In 2016, Asia Argento consulted on an episode of Parts Unknown set in Rome. She and Bourdain began dating, and, by the end of the following year, Argento had become one of the most outspoken voices of the #MeToo movement, beginning with her participation in the New Yorker story that exposed Harvey Weinstein’s predatory behavior. Bourdain consistently supported Argento on social media and in interviews; while discussing the challenges of finding a home for Parts Unknown that wouldn’t violate his self-described “‘no-asshole’ policy,” he slammed Quentin Tarantino for “living a life of complicity and shame and compromise.”
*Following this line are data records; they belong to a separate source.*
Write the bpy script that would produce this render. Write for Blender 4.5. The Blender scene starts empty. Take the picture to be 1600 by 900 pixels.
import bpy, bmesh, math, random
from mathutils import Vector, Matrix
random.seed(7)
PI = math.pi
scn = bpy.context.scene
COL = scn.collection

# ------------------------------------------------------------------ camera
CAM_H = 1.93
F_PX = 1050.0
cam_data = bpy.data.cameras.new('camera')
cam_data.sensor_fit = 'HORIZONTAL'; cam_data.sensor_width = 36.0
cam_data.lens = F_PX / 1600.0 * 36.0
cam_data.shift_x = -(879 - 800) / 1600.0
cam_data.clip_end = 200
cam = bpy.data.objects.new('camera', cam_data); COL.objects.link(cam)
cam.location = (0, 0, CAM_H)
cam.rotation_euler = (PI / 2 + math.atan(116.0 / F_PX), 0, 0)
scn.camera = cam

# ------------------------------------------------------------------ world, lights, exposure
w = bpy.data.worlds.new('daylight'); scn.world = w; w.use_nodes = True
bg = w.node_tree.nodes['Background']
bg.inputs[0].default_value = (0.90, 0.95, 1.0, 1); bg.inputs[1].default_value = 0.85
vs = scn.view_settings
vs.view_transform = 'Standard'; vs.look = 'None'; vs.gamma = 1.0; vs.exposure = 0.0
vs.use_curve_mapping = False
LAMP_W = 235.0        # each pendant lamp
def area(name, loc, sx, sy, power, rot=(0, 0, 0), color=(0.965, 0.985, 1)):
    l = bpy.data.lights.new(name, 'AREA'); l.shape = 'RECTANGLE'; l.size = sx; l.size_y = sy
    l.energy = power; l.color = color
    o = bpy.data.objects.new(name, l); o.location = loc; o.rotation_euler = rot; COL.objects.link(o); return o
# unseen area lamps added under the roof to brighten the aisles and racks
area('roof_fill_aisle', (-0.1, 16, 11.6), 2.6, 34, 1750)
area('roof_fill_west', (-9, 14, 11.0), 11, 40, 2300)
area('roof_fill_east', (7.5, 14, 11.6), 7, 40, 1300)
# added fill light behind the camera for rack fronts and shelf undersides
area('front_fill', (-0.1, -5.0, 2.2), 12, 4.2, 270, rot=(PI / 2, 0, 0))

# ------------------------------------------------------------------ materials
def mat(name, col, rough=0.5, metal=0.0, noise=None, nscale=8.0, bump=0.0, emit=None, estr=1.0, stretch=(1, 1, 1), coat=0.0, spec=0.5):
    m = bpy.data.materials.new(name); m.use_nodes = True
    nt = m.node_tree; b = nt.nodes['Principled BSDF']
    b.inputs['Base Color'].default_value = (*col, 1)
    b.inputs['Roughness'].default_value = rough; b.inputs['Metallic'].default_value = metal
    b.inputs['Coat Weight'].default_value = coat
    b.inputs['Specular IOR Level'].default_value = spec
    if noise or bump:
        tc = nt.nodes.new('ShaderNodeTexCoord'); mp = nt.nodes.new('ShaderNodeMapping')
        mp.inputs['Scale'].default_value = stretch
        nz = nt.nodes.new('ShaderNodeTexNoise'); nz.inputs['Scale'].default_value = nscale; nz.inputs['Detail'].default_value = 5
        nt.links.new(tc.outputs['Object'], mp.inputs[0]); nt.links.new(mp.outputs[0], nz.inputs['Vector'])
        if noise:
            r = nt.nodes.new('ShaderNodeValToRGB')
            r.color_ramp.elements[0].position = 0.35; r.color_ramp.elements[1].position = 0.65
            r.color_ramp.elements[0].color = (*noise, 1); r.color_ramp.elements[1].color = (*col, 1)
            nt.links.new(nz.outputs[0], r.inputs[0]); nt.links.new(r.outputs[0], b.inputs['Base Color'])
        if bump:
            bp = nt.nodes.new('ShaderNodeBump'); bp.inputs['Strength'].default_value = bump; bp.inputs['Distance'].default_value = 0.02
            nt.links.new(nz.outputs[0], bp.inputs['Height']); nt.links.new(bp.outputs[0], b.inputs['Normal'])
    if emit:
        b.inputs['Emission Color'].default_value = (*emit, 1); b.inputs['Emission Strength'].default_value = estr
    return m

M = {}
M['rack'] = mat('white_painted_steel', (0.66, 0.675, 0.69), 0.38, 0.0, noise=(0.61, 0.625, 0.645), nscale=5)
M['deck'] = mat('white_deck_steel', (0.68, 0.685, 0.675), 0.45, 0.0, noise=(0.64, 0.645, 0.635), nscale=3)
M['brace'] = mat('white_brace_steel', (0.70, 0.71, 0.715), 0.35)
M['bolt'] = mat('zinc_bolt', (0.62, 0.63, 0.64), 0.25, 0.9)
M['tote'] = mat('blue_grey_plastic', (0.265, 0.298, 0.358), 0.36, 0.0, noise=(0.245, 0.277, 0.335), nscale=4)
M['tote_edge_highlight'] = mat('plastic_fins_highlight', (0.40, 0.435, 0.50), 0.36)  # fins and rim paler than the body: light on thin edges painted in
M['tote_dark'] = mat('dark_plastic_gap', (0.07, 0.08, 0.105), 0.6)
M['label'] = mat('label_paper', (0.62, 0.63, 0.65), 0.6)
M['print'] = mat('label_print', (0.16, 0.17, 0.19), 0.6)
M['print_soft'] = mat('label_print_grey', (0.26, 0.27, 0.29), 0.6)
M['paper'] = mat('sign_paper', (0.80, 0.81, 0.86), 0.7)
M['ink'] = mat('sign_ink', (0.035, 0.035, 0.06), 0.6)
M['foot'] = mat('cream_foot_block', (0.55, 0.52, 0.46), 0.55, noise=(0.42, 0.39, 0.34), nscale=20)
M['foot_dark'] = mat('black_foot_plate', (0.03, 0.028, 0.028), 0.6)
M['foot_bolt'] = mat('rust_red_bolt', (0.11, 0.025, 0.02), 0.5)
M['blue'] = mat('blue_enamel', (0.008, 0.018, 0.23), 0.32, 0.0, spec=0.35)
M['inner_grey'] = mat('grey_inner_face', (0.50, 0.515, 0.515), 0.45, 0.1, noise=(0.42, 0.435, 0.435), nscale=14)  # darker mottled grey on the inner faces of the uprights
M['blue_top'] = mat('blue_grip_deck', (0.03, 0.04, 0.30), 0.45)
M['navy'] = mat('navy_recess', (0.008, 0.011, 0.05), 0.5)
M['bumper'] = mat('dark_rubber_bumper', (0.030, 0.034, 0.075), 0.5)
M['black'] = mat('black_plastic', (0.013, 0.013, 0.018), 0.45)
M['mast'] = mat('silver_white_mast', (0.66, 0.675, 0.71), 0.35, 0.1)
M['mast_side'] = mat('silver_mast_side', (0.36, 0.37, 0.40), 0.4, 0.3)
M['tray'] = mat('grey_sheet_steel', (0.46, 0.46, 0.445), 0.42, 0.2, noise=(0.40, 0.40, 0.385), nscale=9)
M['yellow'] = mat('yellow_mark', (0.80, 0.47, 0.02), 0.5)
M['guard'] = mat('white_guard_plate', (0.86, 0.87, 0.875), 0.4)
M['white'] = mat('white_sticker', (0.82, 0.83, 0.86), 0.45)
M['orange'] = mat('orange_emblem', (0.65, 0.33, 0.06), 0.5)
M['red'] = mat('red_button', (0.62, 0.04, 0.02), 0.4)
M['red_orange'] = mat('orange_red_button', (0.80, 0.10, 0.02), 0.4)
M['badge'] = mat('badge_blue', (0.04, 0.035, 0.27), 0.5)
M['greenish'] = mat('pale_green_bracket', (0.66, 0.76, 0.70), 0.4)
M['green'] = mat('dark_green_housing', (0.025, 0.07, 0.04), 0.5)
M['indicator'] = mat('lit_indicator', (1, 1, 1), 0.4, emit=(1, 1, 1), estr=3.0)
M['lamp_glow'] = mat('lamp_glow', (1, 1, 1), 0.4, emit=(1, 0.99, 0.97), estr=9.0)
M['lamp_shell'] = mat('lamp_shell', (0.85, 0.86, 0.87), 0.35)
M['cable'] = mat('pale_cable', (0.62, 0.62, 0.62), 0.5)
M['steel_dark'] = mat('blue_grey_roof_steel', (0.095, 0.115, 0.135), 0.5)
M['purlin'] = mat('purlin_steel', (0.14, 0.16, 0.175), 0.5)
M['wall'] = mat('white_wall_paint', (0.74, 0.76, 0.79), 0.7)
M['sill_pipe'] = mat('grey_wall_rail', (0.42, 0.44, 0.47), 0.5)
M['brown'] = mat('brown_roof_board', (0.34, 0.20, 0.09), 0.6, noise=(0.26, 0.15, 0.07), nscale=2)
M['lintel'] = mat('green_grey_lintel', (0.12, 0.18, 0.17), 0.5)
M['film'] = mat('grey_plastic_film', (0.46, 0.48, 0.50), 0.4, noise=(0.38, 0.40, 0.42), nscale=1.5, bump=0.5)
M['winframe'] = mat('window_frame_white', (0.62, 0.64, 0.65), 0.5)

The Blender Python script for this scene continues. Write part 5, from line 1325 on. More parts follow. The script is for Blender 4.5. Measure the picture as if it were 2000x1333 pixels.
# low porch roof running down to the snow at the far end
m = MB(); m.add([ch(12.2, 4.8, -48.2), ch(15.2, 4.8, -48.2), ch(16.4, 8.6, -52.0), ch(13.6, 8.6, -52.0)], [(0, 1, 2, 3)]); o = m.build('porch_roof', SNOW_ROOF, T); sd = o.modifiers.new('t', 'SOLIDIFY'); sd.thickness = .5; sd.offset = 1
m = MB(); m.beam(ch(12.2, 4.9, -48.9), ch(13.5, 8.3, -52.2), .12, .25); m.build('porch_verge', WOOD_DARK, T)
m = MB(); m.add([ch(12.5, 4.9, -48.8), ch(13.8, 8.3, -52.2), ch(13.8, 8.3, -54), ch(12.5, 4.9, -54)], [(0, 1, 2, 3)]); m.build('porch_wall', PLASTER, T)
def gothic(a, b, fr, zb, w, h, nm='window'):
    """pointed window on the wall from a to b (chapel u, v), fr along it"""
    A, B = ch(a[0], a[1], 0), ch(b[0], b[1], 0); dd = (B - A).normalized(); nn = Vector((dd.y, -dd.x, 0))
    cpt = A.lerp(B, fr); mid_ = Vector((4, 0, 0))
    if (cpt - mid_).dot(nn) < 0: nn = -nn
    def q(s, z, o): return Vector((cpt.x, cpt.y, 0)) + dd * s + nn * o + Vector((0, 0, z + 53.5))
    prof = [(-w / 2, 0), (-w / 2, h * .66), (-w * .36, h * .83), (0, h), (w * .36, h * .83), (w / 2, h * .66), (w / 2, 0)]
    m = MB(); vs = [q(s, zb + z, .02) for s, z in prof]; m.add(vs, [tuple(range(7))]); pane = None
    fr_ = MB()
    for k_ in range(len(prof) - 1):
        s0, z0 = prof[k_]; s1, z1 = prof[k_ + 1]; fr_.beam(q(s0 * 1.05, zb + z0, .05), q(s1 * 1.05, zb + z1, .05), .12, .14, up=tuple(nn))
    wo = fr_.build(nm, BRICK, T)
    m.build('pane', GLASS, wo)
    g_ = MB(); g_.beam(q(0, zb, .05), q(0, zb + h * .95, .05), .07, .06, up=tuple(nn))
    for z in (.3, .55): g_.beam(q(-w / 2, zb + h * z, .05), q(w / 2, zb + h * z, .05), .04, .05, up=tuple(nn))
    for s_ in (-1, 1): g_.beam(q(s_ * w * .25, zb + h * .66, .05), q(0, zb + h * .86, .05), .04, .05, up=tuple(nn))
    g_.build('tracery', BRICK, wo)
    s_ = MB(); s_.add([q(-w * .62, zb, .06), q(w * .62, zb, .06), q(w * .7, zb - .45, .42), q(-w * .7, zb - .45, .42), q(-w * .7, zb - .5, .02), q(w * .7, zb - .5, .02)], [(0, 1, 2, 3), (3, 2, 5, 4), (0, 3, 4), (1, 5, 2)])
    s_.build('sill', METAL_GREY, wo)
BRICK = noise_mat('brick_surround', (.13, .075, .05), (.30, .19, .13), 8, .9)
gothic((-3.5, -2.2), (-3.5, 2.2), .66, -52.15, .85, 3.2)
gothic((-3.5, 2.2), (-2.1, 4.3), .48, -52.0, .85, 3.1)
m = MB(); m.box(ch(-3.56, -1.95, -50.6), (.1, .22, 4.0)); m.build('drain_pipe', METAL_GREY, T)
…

But Bourdain also turned that critical lens on himself, acknowledging, in an interview with Slate, how he had contributed, or at least inured himself, to the hyper-masculine restaurant world—he refused to take his allyship for granted. And this was something he’s been remembered for, too, this weekend: “He was my love, my rock, my protector,” Argento wrote in a statement. In her essay, Rosner recalled Bourdain’s one-time discomfort with labeling himself a feminist; at a party earlier this year, she ran into the chef, who “came up and clapped me on the shoulder. ‘Remember when you asked me if I was a feminist, and I was afraid to say yes?’ he said, in that growling, companionable voice. ‘Write this down: I’m a fuckin’ feminist.’”

The image of Bourdain that has emerged via the remembrances by friends and fans alike is one of a generous friend and uncompromising supporter of social justice in various spheres, as an antidote to xenophobia and misogyny where he saw it. The world will miss him.